スターガールが時間についての詩を作り、それに感動した母親と共に
家中の時計をハンマーでぶち壊した8月末のとある日は、
本著の中で非常に印象的で象徴的な場面であり、確実にこの日から
順風満帆とは言えないまでも、スターガールは”解放”に向かって進んでいきます。
そしてもう一つのテーマは、「愛」。
スターガールの、目の前にあるものすべてを受け容れ、愛していくキャラクターこそが
最大の魅力であり、それが本著内での冬至イベントの結果に表れ、
美しいラストへと繋がっていきます。
スターガールとレオが再会し、二人は幸せなキスをしてめでたしめでたし…
といったタイプのハッピーエンドではありませんが(w)、
「レオとの恋を諦める」「ペリーとの新しい恋が始まる」
(そんなラストも悪くないじゃん)と、まるで自分に言い聞かせるように
予想した結末(そんな自分がちょっと恥ずかしい)は気持ち良く裏切られ、
”時間”も”距離”も超えた、大きく強く真っ直ぐな愛に、爽やかな感動に満たされます!

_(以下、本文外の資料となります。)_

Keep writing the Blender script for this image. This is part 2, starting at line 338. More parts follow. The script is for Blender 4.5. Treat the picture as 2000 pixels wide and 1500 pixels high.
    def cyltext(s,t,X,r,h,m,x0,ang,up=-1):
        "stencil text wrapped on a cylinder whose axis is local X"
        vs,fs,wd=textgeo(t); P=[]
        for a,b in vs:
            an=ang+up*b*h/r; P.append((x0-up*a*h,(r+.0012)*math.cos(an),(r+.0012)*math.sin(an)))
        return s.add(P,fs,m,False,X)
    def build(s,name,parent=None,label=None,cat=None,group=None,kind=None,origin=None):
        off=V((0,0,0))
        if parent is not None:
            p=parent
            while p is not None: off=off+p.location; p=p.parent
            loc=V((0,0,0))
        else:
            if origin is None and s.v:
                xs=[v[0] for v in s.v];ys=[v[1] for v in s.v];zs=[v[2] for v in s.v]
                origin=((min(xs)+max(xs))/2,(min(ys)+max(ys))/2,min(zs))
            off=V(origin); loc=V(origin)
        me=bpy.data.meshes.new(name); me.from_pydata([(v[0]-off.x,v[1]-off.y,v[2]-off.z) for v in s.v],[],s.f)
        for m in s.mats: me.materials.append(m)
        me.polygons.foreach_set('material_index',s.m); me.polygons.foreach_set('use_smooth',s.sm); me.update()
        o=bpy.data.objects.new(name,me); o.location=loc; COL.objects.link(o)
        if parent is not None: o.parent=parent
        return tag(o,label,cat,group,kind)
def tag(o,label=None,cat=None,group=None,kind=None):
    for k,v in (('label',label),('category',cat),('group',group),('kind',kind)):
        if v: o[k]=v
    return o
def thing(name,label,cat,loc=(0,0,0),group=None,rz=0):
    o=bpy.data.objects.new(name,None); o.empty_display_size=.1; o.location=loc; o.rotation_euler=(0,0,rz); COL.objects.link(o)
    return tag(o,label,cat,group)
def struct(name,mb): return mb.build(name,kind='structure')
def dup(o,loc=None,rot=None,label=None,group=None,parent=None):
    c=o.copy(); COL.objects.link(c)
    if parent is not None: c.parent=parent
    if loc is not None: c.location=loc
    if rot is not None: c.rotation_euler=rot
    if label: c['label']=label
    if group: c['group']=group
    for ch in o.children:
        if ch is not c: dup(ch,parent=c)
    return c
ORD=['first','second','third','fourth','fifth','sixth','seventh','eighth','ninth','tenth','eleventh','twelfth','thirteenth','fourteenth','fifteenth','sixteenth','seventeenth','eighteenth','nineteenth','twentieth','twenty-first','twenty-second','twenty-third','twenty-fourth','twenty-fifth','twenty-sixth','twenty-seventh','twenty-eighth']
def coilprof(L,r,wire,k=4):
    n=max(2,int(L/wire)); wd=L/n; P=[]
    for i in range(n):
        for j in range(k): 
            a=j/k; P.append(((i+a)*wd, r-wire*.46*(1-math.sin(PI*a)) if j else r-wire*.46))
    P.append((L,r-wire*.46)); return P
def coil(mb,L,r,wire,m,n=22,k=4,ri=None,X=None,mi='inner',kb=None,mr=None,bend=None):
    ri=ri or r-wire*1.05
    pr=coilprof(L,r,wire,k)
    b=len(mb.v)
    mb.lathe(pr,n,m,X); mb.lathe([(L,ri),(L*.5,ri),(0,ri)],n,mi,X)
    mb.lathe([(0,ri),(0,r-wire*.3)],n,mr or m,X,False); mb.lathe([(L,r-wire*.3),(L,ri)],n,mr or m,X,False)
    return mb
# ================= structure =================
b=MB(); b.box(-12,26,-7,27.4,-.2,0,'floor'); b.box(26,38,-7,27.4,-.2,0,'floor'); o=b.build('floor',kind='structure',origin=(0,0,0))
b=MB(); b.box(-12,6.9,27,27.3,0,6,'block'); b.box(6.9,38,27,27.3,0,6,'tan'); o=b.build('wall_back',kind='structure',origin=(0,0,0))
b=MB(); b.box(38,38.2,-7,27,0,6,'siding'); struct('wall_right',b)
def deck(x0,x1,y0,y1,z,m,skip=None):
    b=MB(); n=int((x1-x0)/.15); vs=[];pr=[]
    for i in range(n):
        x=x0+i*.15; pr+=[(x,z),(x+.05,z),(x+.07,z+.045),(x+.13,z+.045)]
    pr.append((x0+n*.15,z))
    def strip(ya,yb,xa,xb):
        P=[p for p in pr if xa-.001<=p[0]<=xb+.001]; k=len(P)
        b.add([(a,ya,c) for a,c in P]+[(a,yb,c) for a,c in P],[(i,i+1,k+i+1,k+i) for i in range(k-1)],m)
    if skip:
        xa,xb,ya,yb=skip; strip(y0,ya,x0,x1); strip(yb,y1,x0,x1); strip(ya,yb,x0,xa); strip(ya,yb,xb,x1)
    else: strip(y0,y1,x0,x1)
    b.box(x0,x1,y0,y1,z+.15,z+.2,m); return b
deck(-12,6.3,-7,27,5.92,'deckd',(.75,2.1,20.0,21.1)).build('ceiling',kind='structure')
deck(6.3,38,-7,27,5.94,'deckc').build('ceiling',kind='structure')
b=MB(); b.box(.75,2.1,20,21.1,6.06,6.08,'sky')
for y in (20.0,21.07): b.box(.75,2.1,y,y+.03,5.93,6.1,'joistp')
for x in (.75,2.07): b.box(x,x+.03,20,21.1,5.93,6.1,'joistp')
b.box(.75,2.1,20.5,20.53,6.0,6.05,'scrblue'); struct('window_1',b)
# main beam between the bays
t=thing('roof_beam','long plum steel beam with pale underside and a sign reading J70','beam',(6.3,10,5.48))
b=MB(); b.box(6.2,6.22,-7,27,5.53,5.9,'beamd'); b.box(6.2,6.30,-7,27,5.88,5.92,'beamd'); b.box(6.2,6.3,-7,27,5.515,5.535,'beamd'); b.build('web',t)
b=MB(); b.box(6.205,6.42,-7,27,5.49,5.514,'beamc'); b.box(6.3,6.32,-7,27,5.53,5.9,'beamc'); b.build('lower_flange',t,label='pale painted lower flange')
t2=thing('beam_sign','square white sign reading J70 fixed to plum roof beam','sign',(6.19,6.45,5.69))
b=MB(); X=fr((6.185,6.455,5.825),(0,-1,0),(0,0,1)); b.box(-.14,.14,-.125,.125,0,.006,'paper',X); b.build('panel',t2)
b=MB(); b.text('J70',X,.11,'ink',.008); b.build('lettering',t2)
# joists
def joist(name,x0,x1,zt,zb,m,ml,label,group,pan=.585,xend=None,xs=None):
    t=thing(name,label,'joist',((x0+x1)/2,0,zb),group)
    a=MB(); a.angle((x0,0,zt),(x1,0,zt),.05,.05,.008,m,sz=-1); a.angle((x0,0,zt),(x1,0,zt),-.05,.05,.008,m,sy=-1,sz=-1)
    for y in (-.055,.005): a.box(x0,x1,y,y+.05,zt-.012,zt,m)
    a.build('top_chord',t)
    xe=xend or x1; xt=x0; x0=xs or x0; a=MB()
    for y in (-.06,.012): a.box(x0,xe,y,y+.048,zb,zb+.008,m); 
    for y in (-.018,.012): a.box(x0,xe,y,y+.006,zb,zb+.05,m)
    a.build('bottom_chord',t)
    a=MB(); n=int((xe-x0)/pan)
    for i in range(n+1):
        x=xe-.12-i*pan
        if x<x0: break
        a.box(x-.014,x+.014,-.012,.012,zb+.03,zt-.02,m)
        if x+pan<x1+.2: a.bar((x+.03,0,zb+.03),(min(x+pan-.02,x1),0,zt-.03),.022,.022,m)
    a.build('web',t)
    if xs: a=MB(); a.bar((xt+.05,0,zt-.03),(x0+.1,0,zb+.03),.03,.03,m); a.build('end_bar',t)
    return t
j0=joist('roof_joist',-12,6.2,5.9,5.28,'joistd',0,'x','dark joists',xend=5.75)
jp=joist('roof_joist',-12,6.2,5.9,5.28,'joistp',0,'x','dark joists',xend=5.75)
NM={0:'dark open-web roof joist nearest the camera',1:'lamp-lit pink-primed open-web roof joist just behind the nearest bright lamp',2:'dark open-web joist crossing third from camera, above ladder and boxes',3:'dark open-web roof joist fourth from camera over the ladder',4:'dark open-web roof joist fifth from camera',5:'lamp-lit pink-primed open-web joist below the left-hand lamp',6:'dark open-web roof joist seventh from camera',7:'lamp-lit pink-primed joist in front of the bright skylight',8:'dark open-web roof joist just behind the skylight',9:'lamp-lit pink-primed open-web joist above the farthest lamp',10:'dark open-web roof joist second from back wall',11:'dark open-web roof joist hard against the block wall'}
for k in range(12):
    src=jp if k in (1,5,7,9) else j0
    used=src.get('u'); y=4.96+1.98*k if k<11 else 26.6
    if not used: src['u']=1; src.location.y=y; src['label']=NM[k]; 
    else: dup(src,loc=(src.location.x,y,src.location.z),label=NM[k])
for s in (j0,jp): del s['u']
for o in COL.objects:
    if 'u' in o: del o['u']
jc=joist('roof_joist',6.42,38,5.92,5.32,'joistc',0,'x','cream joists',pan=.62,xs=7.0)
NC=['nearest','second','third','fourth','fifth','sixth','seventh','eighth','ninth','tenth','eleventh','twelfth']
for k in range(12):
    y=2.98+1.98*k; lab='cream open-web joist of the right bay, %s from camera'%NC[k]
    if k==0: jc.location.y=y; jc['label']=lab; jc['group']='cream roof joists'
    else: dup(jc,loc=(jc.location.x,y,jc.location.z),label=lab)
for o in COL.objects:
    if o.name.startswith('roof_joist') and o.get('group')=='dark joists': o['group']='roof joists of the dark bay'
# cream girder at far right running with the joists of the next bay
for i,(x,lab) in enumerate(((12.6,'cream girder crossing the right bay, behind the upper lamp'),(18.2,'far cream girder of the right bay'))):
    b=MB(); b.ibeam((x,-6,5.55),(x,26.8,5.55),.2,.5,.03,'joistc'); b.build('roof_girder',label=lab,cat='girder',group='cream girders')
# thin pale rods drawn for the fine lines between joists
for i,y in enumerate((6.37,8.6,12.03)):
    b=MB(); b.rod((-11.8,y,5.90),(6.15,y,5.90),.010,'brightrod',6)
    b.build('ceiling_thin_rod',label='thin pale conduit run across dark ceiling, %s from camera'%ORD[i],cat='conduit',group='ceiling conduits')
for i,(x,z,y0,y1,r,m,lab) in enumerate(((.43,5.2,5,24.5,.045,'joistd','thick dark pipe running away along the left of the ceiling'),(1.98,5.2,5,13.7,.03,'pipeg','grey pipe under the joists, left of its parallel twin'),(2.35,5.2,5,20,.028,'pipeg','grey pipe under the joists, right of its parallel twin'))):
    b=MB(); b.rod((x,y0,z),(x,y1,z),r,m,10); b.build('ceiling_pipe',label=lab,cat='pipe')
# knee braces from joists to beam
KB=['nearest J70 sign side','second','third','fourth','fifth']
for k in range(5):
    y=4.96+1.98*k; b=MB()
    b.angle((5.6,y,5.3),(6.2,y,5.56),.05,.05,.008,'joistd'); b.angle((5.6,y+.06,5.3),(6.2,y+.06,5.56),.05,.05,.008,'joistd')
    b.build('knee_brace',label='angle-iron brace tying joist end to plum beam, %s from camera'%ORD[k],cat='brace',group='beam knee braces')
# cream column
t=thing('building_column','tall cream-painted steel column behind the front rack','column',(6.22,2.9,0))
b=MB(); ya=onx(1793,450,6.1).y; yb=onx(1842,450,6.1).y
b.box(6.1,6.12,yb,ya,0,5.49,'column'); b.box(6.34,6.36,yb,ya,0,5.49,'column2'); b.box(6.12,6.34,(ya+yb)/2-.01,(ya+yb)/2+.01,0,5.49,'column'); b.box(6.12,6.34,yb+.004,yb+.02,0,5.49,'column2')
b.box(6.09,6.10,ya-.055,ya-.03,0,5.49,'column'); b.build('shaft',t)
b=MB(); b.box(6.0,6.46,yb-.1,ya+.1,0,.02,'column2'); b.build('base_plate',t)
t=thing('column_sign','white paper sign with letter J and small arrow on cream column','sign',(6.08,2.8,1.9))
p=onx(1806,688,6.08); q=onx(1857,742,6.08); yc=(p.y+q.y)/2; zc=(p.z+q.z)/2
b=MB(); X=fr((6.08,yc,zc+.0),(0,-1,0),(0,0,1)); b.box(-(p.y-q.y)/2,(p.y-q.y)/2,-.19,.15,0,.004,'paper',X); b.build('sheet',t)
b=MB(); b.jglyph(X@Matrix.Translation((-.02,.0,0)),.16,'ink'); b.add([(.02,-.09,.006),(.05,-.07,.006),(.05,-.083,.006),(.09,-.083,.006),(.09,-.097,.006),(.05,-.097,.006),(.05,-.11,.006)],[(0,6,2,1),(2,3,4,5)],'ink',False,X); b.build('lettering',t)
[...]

…まぁ、”現実”に束縛されている一般庶民にとってはちょっとファンタジーな
印象は否めないんですけど、だからこそ”心の洗濯”ができるとも言えますね。
この作品のキモだと思った部分をドーンとご紹介しちゃってますが、
それでもなお、スターガールと他のキャラクターたちとの
一つ一つのエピソードの魅力は損なわれないと思いますので、
ぜひぜひ前作『Stargirl』と合わせて読んでほしい、おススメの一冊です。
…あ、時間についての物語と言えばミヒャエル・エンデ『モモ』なんかが名著ですが
久しぶりにそちらも読み返したくなりましたよ。